Physical parameters and field data relevant to the floc size of suspended cohesive sediment in Meghna estuary are subject to considerable uncertainty. This in turn has a significant impact on estimates of sediment transport and morphological change. In practice, it is important to quantify such uncertainty and to understand how it affects the output parameters of hydro-morphological models, including sediment deposition and erosion. This paper describes use of the cohesive sediment transport version of Delft3D, an established hydro-morphological model, along with the numerical derived distribution approach to determine the propagation of uncertainty in floc size to uncertainty in sediment transport rate and bed morphological change at selected locations in the Meghna estuary, Bangladesh.

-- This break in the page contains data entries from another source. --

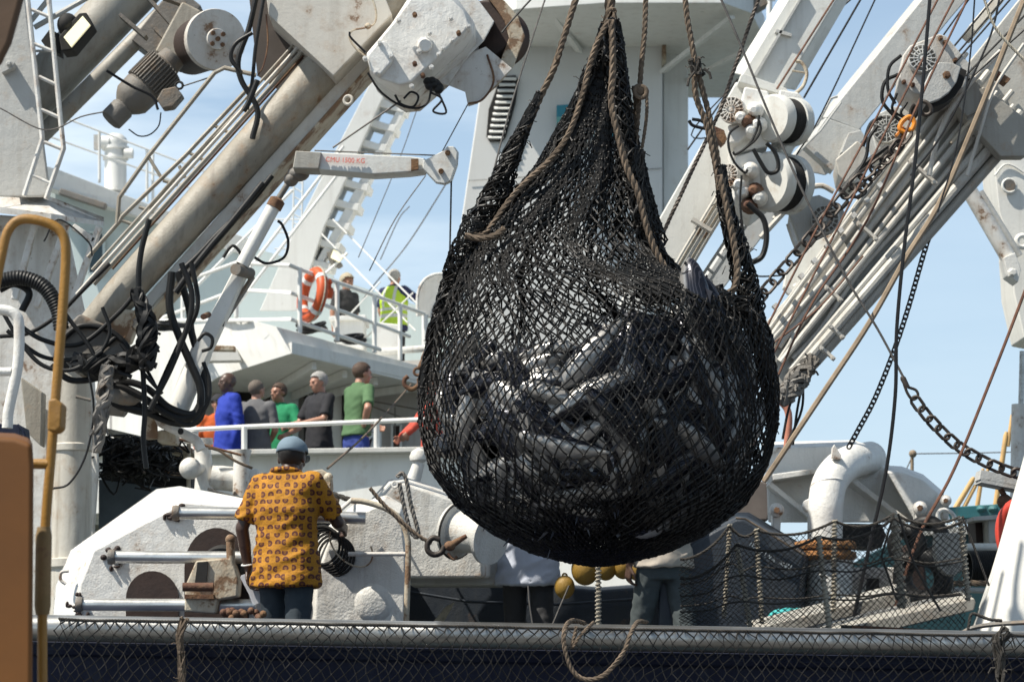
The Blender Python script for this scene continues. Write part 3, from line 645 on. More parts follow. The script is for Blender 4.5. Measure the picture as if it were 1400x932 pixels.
def fish_mesh(bend, fat=1.0):
    mb = MB(); L = .52; n = 16; st = [(0, .004), (.03, .022), (.08, .038), (.16, .053), (.28, .064), (.42, .067), (.56, .060), (.68, .046), (.80, .028), (.90, .013), (.95, .008)]
    vs = []; fs = []
    for t, r in st:
        x = L*(.5-t); yb = bend*(t-.5)**2*4
        for k in range(n):
            a = 2*math.pi*k/n; vs.append(Vector((x, yb+math.cos(a)*r*.86*fat, math.sin(a)*r*(1.08 if math.sin(a) < 0 else .98)*fat)))
    for i in range(len(st)-1):
        for k in range(n): fs.append([i*n+k, i*n+(k+1) % n, (i+1)*n+(k+1) % n, (i+1)*n+k])
    fs.append(list(range(n))[::-1]); fs.append([(len(st)-1)*n+k for k in range(n)]); mb.add(vs, fs)
    mb.m = 1; ye = bend*.8
    def fin(pl, th=.004):
        mb.loft([Vector((x, y-th/2, z)) for x, y, z in pl], [Vector((x, y+th/2, z)) for x, y, z in pl])
    fin([(-L*.44, ye, .010), (-L*.5, ye, .055), (-L*.535, ye, .085), (-L*.51, ye, .04), (-L*.485, ye, 0), (-L*.51, ye, -.04), (-L*.535, ye, -.085), (-L*.5, ye, -.055), (-L*.44, ye, -.010)])
    fin([(L*.20, 0, .055), (L*.13, 0, .10), (L*.10, 0, .085), (L*.0, 0, .062)]); fin([(-L*.05, 0, .058), (-L*.11, 0, .095), (-L*.12, 0, .048)]); fin([(-L*.09, 0, -.062), (-L*.15, 0, -.10), (-L*.15, 0, -.05)])
    for s in (1, -1):
        mb.loft([Vector((L*.24, s*.044*fat, .008)), Vector((L*.06, s*.062*fat, -.004)), Vector((L*.22, s*.046*fat, -.014))], [Vector((L*.24, s*.047*fat, .008)), Vector((L*.06, s*.066*fat, -.004)), Vector((L*.22, s*.049*fat, -.014))])
        mb.m = 2; mb.ell((L*.445, s*.020*fat+.0, .006), (.008, .005, .008), 8, 6); mb.m = 1
        mb.tube([Vector((L*.385, s*.030*fat, .03)), Vector((L*.36, s*.036*fat, .0)), Vector((L*.385, s*.030*fat, -.03))], .0022, 4)
    return mb
FM = []
for b, f in ((0, 1), (.03, 1.05), (-.04, .95), (.06, 1.0)):
    o = build('tuna', fish_mesh(b*.5, f*1.14), [M['fish'], M['fishdark'], M['eye']], loc=(0, 0, 0), smooth=50); FM.append(o.data); bpy.data.objects.remove(o)
def put_fish(pos, axis, out, roll, sc, label, group, mesh=None):
    o = bpy.data.objects.new('tuna', mesh or random.choice(FM)); COL.objects.link(o)
    x = axis.normalized(); y = (out - x*out.dot(x)).normalized(); z = x.cross(y); m = Matrix((x, y, z)).transposed() @ Matrix.Rotation(roll, 3, 'X')
    o.rotation_euler = m.to_euler(); o.location = pos; o.scale = (sc,)*3; tag(o, label, 'fish', group); return o
rf = random.Random(21)
def ytop(x): return 512 - (x-600)*.10 if x < 850 else 487-(x-850)*.42
def shell(n, f0, f1, r0, r1, label, group):
    k = 0; placed = []
    while k < n:
        th = rf.uniform(f0, f1); y = rf.uniform(425, 742); l, r = pf(y); x = (l+r)/2+(r-l)/2*math.cos(th)*.9
        if y < ytop(x)+rf.uniform(0, 14): continue
        w = (r-l)/2
        rho = rf.uniform(r0, r1) - 20/w
        p = bag(th, y, rho)
        if any((p-q).length < .062 for q in placed): 
            if rf.random() < .93: continue
        e = .02; tx = (bag(th+e, y, rho)-p).normalized(); ty = (bag(th, y-4, rho)-p).normalized(); nn = tx.cross(ty).normalized(); cen = P(818, 600, YN)
        if nn.dot(p-cen) < 0: nn = -nn
        a = 3.3*math.pi*noise.noise(p*.9+Vector((3.3, 1, 7))) + rf.gauss(0, .28) + .5
        ax = tx*math.cos(a)+nn.cross(tx)*math.sin(a)
        if rf.random() < .5: ax = -ax
        roll = rf.gauss(-1.2, .5) if rf.random() < (.38 if p.x < .45 else .62) else rf.gauss(.5, .6)
        sc = rf.uniform(.80, 1.04)
        if p.z < P(700, 716, YN).z or any(unbag(p+ax.normalized()*t*sc+nn*o) > .965 for t, o in ((.28, 0), (-.28, 0), (.16, .06), (-.14, .06), (0, .075))): continue
        placed.append(p)
        put_fish(p, ax, nn, roll, sc, label, group); k += 1
shell(135, .02, math.pi-.02, .84, .965, 'tuna pressed against the black netting of the hanging net', 'tuna inside the hanging net')
shell(50, .0, math.pi, .55, .75, 'tuna buried deeper among the fish in the hanging net', 'tuna deeper in the hanging net')
shell(22, math.pi, 2*math.pi, .75, .92, 'tuna at the far side of the hanging net', 'tuna at the back of the hanging net')
# solid bumpy core, added to block light between the outer tuna
mb = MB(); c = P(818, 622, YN); mb.ell(c, (.60, .55, .40), 40, 24)
mb.v = [v + (v-c).normalized()*.09*noise.noise(v*7) for v in mb.v]
o = build('light_blocking_core', mb, M['fish'], smooth=60); o['kind'] = 'stuff'; tag(o, 'solid core standing in for the inner tuna, added to block light', 'fish core')
def sp(x0, y0, x1, y1, dY, label, roll=0, sc=1.0, tilt=0, mesh=None):
    """tail at pixel 0, snout at pixel 1"""
    def dep(x, y, m):
        l, r = pf(min(745, y)); h = (r-l)/2; q = 1-((x-(l+r)/2)/h)**2; return YN-px(h*.93, YN)*math.sqrt(max(.04, q))+m
    a = P(x0, y0, dep(x0, y0, .06)); b = P(x1, y1, YN+dY if y1 < 400 else dep(x1, y1, .06)); mid = (a+b)/2
    for k in range(60):
        if y1 > 400 and max(unbag(a.lerp(b, t)+Vector((ox, -.085, 0))) for t in (.1, .25, .4, .55, .7, .85, 1) for ox in (-.05, .05)) > .97: a.y += .01; b.y += .01; mid.y += .01
    L = (b-a).length/.52
    put_fish((a+b)/2, b-a, Vector((.1, -1, .1)), roll, L*sc, label, None, mesh)
sp(975, 505, 938, 352, -.50, 'grey tuna with its snout sticking out of the net top', -.9)
sp(1000, 520, 955, 364, -.42, 'dark tuna poking out beside the grey snout at the net top', -1.5, .9)
sp(932, 598, 845, 484, -.86, 'silver tuna with its pale head tilted up mid net', .25, 1)
sp(925, 560, 858, 428, -.72, 'dark backed tuna standing upright above the silver one', -1.5, 1)
sp(905, 560, 900, 440, -.80, 'dark tuna standing vertical right of the silver head', -1.2)
sp(925, 592, 934, 484, -.90, 'pale bellied tuna hanging vertical in the net', .8)
sp(655, 540, 770, 500, -.62, 'bright silver tuna lying on top of the heap at left', .3)
sp(718, 512, 640, 520, -.60, 'glinting tuna lying across the top left of the heap', .4)
sp(735, 642, 832, 570, -.86, 'striped silver tuna lying diagonally across the heap front', .5)
sp(792, 668, 768, 560, -.84, 'silver tuna hanging head up low in the net', .7)
sp(642, 655, 712, 625, -.62, 'shiny tuna lying low against the left of the net', .2)

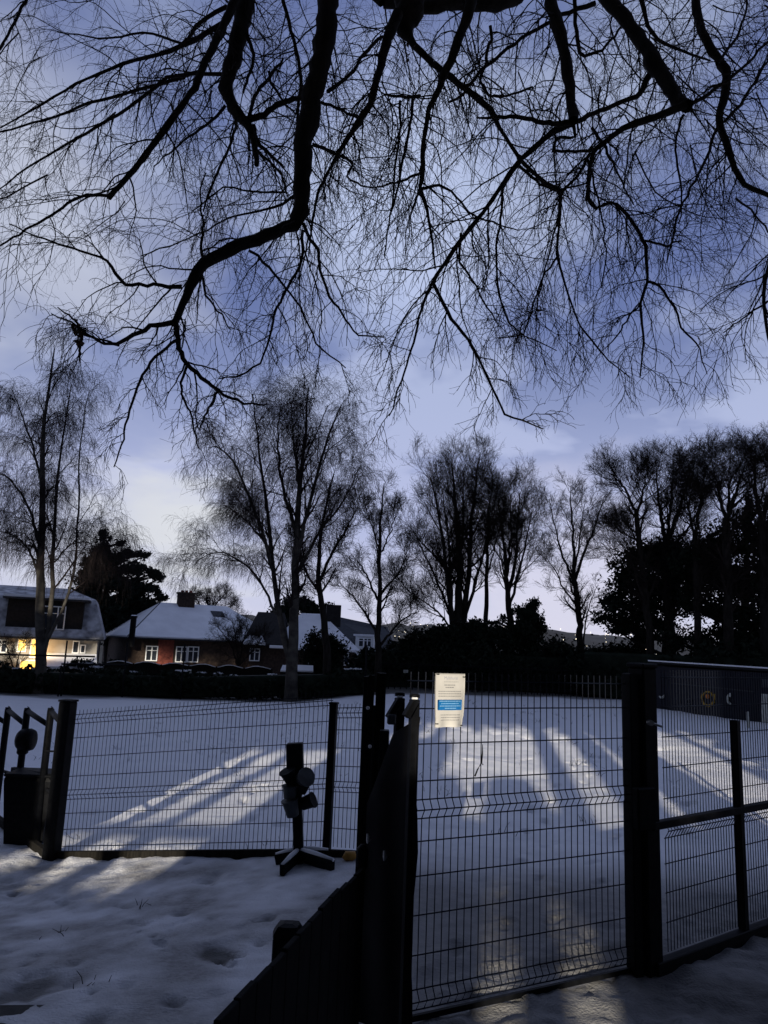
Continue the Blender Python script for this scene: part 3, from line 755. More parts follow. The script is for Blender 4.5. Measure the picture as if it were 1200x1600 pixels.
# scalloped garden fence with snow on its top edge
sf = empty('garden_fence', (-11, 34, gzf(-11, 34)), 'dark scalloped garden fence with snow along its wavy top', 'fence')
x0, x1 = W(165, 1040, 34).x, W(425, 1040, 34).x
zT = W(295, 1040, 34).z
npan = 6; mb = MB(); ms = MB(); pw = (x1 - x0) / npan
for i in range(npan):
    xa = x0 + i * pw + .04; xb = x0 + (i + 1) * pw - .04; zg = gzf((xa + xb) / 2, 34) - .1
    arc = [(xa + (xb - xa) * k / 10, 34, zT + .10 * math.sin(math.pi * k / 10) - .03 + rngH.normal() * .006) for k in range(11)]
    mb.prism([(xa, 34, zg), (xb, 34, zg)] + arc[::-1], (0, .04, 0))
    ms.tube([(p[0], 34.02, p[2] + .012) for p in arc], [.018 + .012 * rngH.random() for _ in arc], 6)
mb.build('panels', M['dark_timber'], sf); ms.build('snow', M['roof_snow'], sf, True)
for i in range(npan + 1):
    x = x0 + i * pw; z0 = gzf(x, 34); mb = MB(); mb.box((x, 34.02, (z0 + zT) / 2 - .02), (.08, .08, zT - z0 + .04)); mb.build('post', M['dark_timber'], sf)
# small white plate on the fence
q = W(293, 1049, 33.9); mb = MB(); mb.box(q, (.34, .02, .17), 0, .006); pl = mb.build('plate', M['white_frame']); tag(pl, 'small white plate fixed to the scalloped garden fence', 'sign')
mb = MB()
for k, (dx, l) in enumerate(((-.09, .07), (-.0, .08), (.09, .06))): mb.box(q + Vector((dx, -.013, .0)), (l, .004, .035), 0, .001)
mb.build('lettering', M['ink'], pl)
# tall court fence posts and rails
cf = empty('court_fence', W(105, 1055, 30), 'tall thin black court fence posts and rails before the houses', 'fence')
for (px, yt, Y) in ((105, 1001, 29.6), (-30, 1001, 29.6), (199, 1004, 30), (289, 1006, 30.4), (573, 1008, 31), (96, 1040, 29.5)):
    t_ = W(px, yt, Y); z0 = gzf(t_.x, Y); mb = MB(); mb.tube([(t_.x, Y, z0), (t_.x, Y, t_.z)], .035, 8); mb.build('post', M['black'], cf, True)
for (a_, b_) in (((-30, 1022, 29.6), (148, 1026, 29.6)), ((96, 1037.5, 29.5), (200, 1039, 29.9))):
    mb = MB(); mb.tube([W(*a_), W(*b_)], .034, 8); mb.build('rail', M['black'], cf)
# vertical railings
rl = empty('railings', (3.5, 34.6, 0), 'tall black vertical bar railings along the far right field edge', 'railings')
xa, xb = W(580, 1050, 34.6).x, W(905, 1070, 34.6).x; mb = MB(); n_ = int((xb - xa) / .27)
for i in range(n_ + 1):
    x = xa + (xb - xa) * i / n_; z0 = gzf(x, 34.6); mb.tube([(x, 34.6, z0), (x, 34.6, 1.28 + .02 * math.sin(i * 2.1)), (x, 34.6, 1.36)], [.022, .022, .004], 6)
mb.build('bars', M['rubber'], rl)
for z in (.25, 1.12): mb = MB(); mb.bar((xa, 34.63, z), (xb, 34.63, z), .05, .05); mb.build('rail', M['black'], rl)
q = W(634, 1049, 34.4); mb = MB(); mb.box(q, (.22, .02, .13), 0, .005); rs = mb.build('plate', M['pale_paint']); tag(rs, 'tiny pale plate on the far railings above the folded gate', 'sign')
mb = MB(); mb.box(q + Vector((0, -.013, .02)), (.14, .004, .02), 0, .001); mb.box(q + Vector((0, -.013, -.02)), (.11, .004, .02), 0, .001); mb.build('lettering', M['ink'], rs)
# a parked car half seen at the far right corner of the field
cp = W(930, 1083, 38); cpz = gzf(cp.x, 38)
car = empty('parked_car', (cp.x, 38, cpz), 'dark parked car with a pale windscreen beyond the far field corner', 'car')
prof = [(-2.1, .35), (-2.1, .75), (-1.95, .92), (-1.0, 1.0), (-.45, 1.42), (.8, 1.45), (1.45, 1.0), (2.05, .9), (2.1, .6), (2.1, .35)]
cz = W(930, 1075, 38).z - 1.22
mb = MB(); mb.prism([(cp.x + a_, 37.3, cz + b_) for a_, b_ in prof], (0, 1.6, 0)); mb.build('body', M['slate'], car)
mb = MB(); mb.prism([(cp.x + a_, 37.27, cz + b_) for a_, b_ in ((-.85, 1.03), (-.4, 1.38), (.1, 1.40), (.1, 1.03))], (0, .02, 0)); mb.build('window', M['pale_paint'], car)
mb = MB(); mb.prism([(cp.x + a_, 37.27, cz + b_) for a_, b_ in ((.2, 1.03), (.2, 1.40), (.75, 1.40), (1.25, 1.03))], (0, .02, 0)); mb.build('window', M['glass'], car)
for dx in (-1.3, 1.3): mb = MB(); mb.tube([(cp.x + dx, 37.25, cz + .33), (cp.x + dx, 37.5, cz + .33)], .32, 16); mb.build('wheel', M['rubber'], car)

# --- navy shed on the right
shd = empty('shed', (11.6, 26.5, 0), 'low navy blue shed with a snowy roof edge and painted emblems', 'shed')
sa = groundhit(1015, 1102); sb_ = Vector((12.6, 23.2, 0)); sa = Vector((10.65, 29.2, 0))
sd = (sb_ - sa).normalized(); sn = Vector((-sd.y, sd.x, 0)); Lh = (sb_ - sa).length + 2.5
zr = 1.72
def SP(s, o, z): q = sa + sd * s + sn * o; return Vector((q.x, q.y, z))
if sn.x < 0: sn = -sn
mb = MB(); mb.prism([SP(0, 0, -.05), SP(Lh, 0, -.05), SP(Lh, .4, -.05), SP(0, .4, -.05)], (0, 0, zr - .1)); mb.prism([SP(0, .4, -.05), SP(Lh, .4, -.05), SP(Lh, 3, -.05), SP(0, 3, -.05)], (0, 0, zr - .62)); mb.build('wall', M['blue_shed'], shd)
mb = MB(); mb.prism([SP(-.1, -.12, zr - .04), SP(Lh, -.12, zr - .1), SP(Lh, 3.1, zr - .62), SP(-.1, 3.1, zr - .56)], (0, 0, .06)); rf_ = mb.build('roof', M['tile'], shd)
mb = MB(); mb.prism([SP(-.1, -.14, zr + .025), SP(Lh, -.14, zr - .035), SP(Lh, 3.1, zr - .555), SP(-.1, 3.1, zr - .495)], (0, 0, .045)); mb.build('snow', M['roof_snow'], rf_)
mb = MB(); mb.bar(SP(1.0, -.02, .98), SP(5.0, -.02, .95), .03, .035); mb.build('trim', M['slate'], shd)
def on_shed(px, py):
    d = CM @ Vector(((px - 600) / F, -(py - 800) / F, -1)); nn = Vector((sn.x, sn.y, 0))
    t_ = ((sa - EYE).dot(nn)) / d.dot(nn); return EYE + d * t_ - nn * .03
def arc_mark(mat, px, py, rx, ry, a0, a1, wd, name='emblem', k=14):
    mb = MB(); mb.tube([on_shed(px + rx * math.cos(R(a)), py + ry * math.sin(R(a))) for a in np.linspace(a0, a1, k)], [wd * (.5 + .5 * math.sin(math.pi * i / (k - 1)) + .15) for i in range(k)], 6); return mb.build(name, mat, shd, True)
e0 = arc_mark(M['yellow'], 1108, 1089, 10, 14, -20, 200, .045)
mb = MB(); mb.tube([on_shed(1107, 1088), on_shed(1107, 1088) - sn * .03], [.09, .08], 12); e1 = mb.build('emblem', M['orange'], shd)
arc_mark(M['yellow'], 1107, 1087, 7, 6, 170, 370, .03)
arc_mark(M['pale_paint'], 1144, 1092, 6, 8, 90, 250, .04)
mb = MB(); mb.tube([on_shed(1142, 1086), on_shed(1142, 1086) - sn * .02], [.07, .06], 10); mb.build('emblem', M['pale_paint'], shd)
arc_mark(M['pale_paint'], 1035, 1085, 4, 5, 10, 150, .04)
arc_mark(M['slate'], 1078, 1096, 4, 4, 0, 360, .02); arc_mark(M['slate'], 1060, 1097, 3, 4, -80, 80, .02)
wq = [on_shed(px, py) for (px, py) in ((1191, 1061), (1240, 1062), (1240, 1076), (1191, 1074))]
mb = MB(); mb.prism(wq, sn * .02); mb.build('window', M['bucket'], shd)
wq = [on_shed(px, py) for (px, py) in ((1191, 1084), (1240, 1088), (1240, 1134), (1191, 1128))]
mb = MB(); mb.prism(wq, sn * .02); mb.build('door', M['pale_paint'], shd)
q = W(1169, 1122, 22.5); mb = MB(); mb.tube([(q.x, q.y, gzf(q.x, q.y)), (q.x, q.y, W(1169, 1113, 22.5).z), (q.x, q.y, W(1169, 1112, 22.5).z)], [.05, .05, .03], 8)
tag(mb.build('bollard', M['pale_paint']), 'short pale bollard in front of the navy shed', 'bollard')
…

The paper aims to estimate uncertainty in sediment deposition rate at selected locations in the Meghna estuary, due to the underlying uncertainty in floc size (composed of 5 μm particles) using a numerical version of the derived distribution method. To the best of the authors’ knowledge, this is the first time the numerical derived distribution method has been applied to uncertainty in coastal sediment transport processes. Here, we use a state-of-the-art, hydro-morphodynamic, regional-scale model to generate sediment transport scenarios in the Meghna Estuary and the Bay of Bengal. The paper is structured as follows. Section 2 compares different methods for assessing uncertainty propagation, provides a rationale as to why the numerical derived distribution approach is used herein, and describes the numerical derived distribution method used for uncertainty propagation. Section 3 outlines the Delft 3D hydro-morphodynamic model. Sections 4 Results, 5 Discussion respectively present and discuss the uncertainty propagation results. The main findings are listed in Section 6.